# Goal:
The lines to extract run from the start of the records through the line with "COL = SC.collection", both ends included; drop the pictures.

(Rows from a 3D scene dataset)
+-------+
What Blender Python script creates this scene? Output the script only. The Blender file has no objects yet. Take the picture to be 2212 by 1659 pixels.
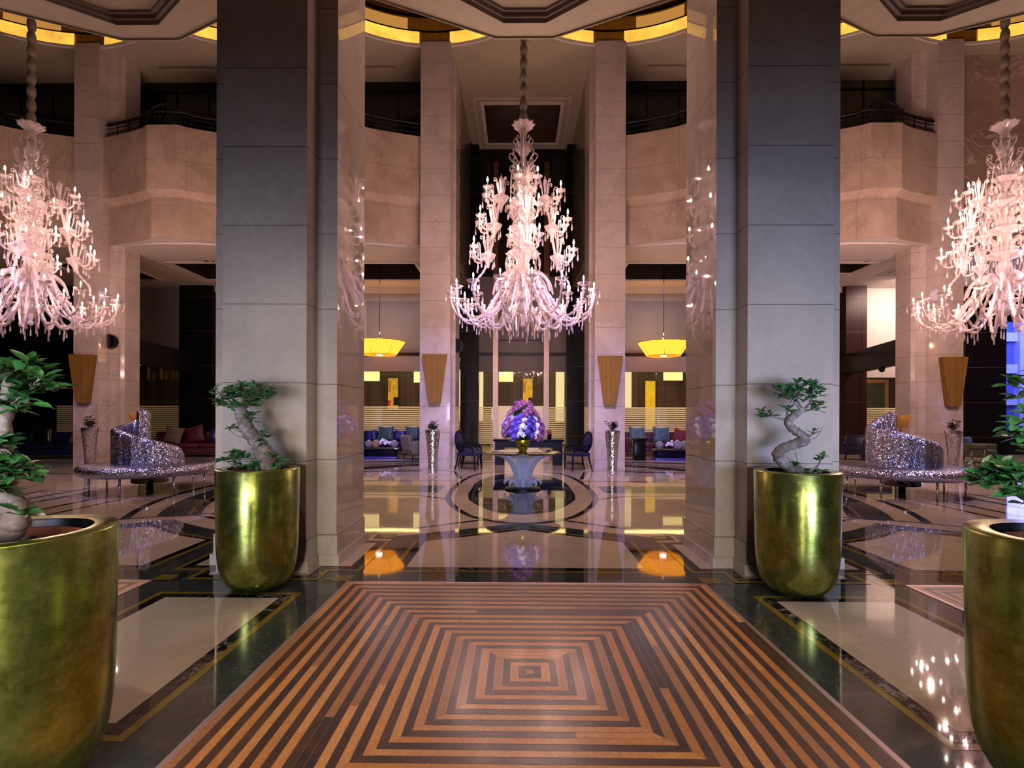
import bpy, bmesh, math, random
from mathutils import Vector, Matrix
random.seed(7)
PI = math.pi
SC = bpy.context.scene
COL = SC.collection

# ---------------------------------------------------------------- helpers
class MB:
    """collects geometry and links it as ONE mesh object"""
    def __init__(s):
        s.bm = bmesh.new(); s.uv = s.bm.loops.layers.uv.new('UVMap'); s.col = None
    def colour(s):
        if s.col is None: s.col = s.bm.loops.layers.float_color.new('Col')
        return s.col
    def poly(s, pts, col=None, smooth=False):
        vs = [s.bm.verts.new(p) for p in pts]
        f = s.bm.faces.new(vs); f.smooth = smooth
        if col is not None:
            L = s.colour()
            for l in f.loops: l[L] = (*col, 1.0)
        return f
    def box(s, x0, x1, y0, y1, z0, z1, M=None):
        c = [Vector((x, y, z)) for z in (z0, z1) for y in (y0, y1) for x in (x0, x1)]
        if M is not None: c = [M @ v for v in c]
        v = [s.bm.verts.new(p) for p in c]
        for q in ((0,2,3,1),(4,5,7,6),(0,1,5,4),(2,6,7,3),(0,4,6,2),(1,3,7,5)):
            s.bm.faces.new([v[i] for i in q])
        return s
    def rbox(s, x0, x1, y0, y1, z0, z1, r=.03, seg=3, M=None):
        b = bmesh.new()
        bmesh.ops.create_cube(b, size=1.0)
        for v in b.verts:
            v.co = Vector(((x0+x1)/2+v.co.x*(x1-x0), (y0+y1)/2+v.co.y*(y1-y0), (z0+z1)/2+v.co.z*(z1-z0)))
        bmesh.ops.bevel(b, geom=b.edges[:], offset=r, segments=seg, affect='EDGES', profile=.5)
        s.merge(b, M, True); return s
    def merge(s, b, M=None, smooth=False):
        mp = {}
        for v in b.verts:
            mp[v] = s.bm.verts.new(M @ v.co if M is not None else v.co)
        for f in b.faces:
            try:
                g = s.bm.faces.new([mp[v] for v in f.verts]); g.smooth = smooth or f.smooth
            except ValueError: pass
        b.free()
    def prism(s, pts, z0, z1, top=True, bottom=True):
        lo = [s.bm.verts.new((x, y, z0)) for x, y in pts]; hi = [s.bm.verts.new((x, y, z1)) for x, y in pts]
        n = len(pts)
        for i in range(n):
            j = (i+1) % n; s.bm.faces.new((lo[i], lo[j], hi[j], hi[i]))
        if top: s.bm.faces.new(hi)
        if bottom: s.bm.faces.new(lo[::-1])
        return s
    def lathe(s, prof, seg=32, M=None, cap0=False, cap1=False, wob=None, a0=0., a1=2*PI, smooth=True):
        full = abs(a1-a0-2*PI) < 1e-6
        n = seg if full else seg+1
        rings = []
        L = [0.]
        for i in range(1, len(prof)):
            L.append(L[-1]+math.hypot(prof[i][0]-prof[i-1][0], prof[i][1]-prof[i-1][1]))
        rm = max(p[0] for p in prof)
        for (r, z) in prof:
            ring = []
            for k in range(n):
                a = a0+(a1-a0)*k/seg
                rr = r*(wob(a, z) if wob else 1.)
                p = Vector((rr*math.cos(a), rr*math.sin(a), z))
                ring.append(s.bm.verts.new(M @ p if M is not None else p))
            rings.append(ring)
        for i in range(len(prof)-1):
            for k in range(seg):
                k2 = (k+1) % n
                f = s.bm.faces.new((rings[i][k], rings[i][k2], rings[i+1][k2], rings[i+1][k])); f.smooth = smooth
                us = [a0+(a1-a0)*k/seg, a0+(a1-a0)*(k+1)/seg]
                for l, (u, v) in zip(f.loops, ((us[0], L[i]), (us[1], L[i]), (us[1], L[i+1]), (us[0], L[i+1]))):
                    l[s.uv].uv = (u*rm, v)
        if cap0: s.bm.faces.new(rings[0][::-1])
        if cap1: s.bm.faces.new(rings[-1])
        return s
    def tube(s, path, rad, seg=8, cap=True, M=None, smooth=True):
        path = [Vector(p) for p in path]; n = len(path)
        if not hasattr(rad, '__len__'): rad = [rad]*n
        rings = []; up = None
        for i, p in enumerate(path):
            t = (path[min(i+1, n-1)]-path[max(i-1, 0)])
            if t.length < 1e-9: t = Vector((0, 0, 1))
            t.normalize()
            if up is None:
                up = Vector((0, 0, 1)) if abs(t.z) < .9 else Vector((1, 0, 0))
            sd = t.cross(up)
            if sd.length < 1e-6: sd = t.cross(Vector((.3, .8, .5)))
            sd.normalize(); up = sd.cross(t).normalized()
            ring = []
            for k in range(seg):
                a = 2*PI*k/seg
                q = p+(sd*math.cos(a)+up*math.sin(a))*rad[i]
                ring.append(s.bm.verts.new(M @ q if M is not None else q))
            rings.append(ring)
        for i in range(n-1):
            for k in range(seg):
                k2 = (k+1) % seg
                f = s.bm.faces.new((rings[i][k], rings[i][k2], rings[i+1][k2], rings[i+1][k])); f.smooth = smooth
        if cap:
            s.bm.faces.new(rings[0][::-1]); s.bm.faces.new(rings[-1])
        return s
    def ball(s, c, r, u=10, v=6, sc=(1, 1, 1)):
        M = Matrix.Translation(c) @ Matrix.Diagonal((sc[0], sc[1], sc[2], 1))
        prof = [(max(r*math.sin(PI*i/v), 1e-4), -r*math.cos(PI*i/v)) for i in range(v+1)]
        return s.lathe(prof, u, M)
    def build(s, name, mat, parent=None, loc=None, sub=0, fix=True):
        me = bpy.data.meshes.new(name)
        if fix: bmesh.ops.recalc_face_normals(s.bm, faces=s.bm.faces[:])
        s.bm.to_mesh(me); s.bm.free()
        mats = mat if isinstance(mat, (list, tuple)) else [mat]
        for m in mats: me.materials.append(m)
        o = bpy.data.objects.new(name, me); COL.objects.link(o)
        if parent is not None: o.parent = parent
        if loc is not None: o.location = loc
        if sub:
            md = o.modifiers.new('sub', 'SUBSURF'); md.levels = sub; md.render_levels = sub
        return o

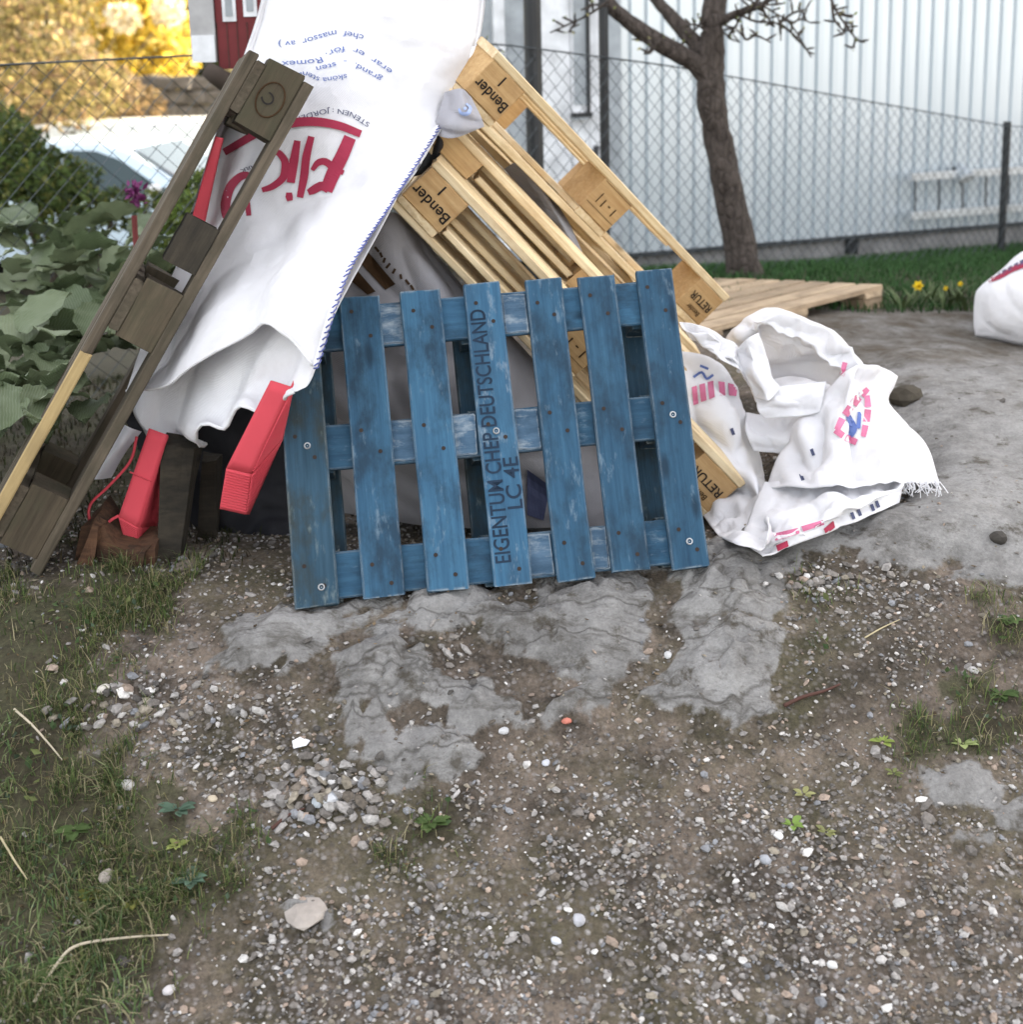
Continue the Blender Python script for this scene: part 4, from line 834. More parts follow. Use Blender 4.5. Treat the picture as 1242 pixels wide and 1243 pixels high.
+-------+
# Full answer:
What Blender Python script creates this scene? Output the script only. The Blender file has no objects yet. Take the picture to be 2212 by 1659 pixels.
import bpy, bmesh, math, random
from mathutils import Vector, Matrix
random.seed(7)
PI = math.pi
SC = bpy.context.scene
COL = SC.collection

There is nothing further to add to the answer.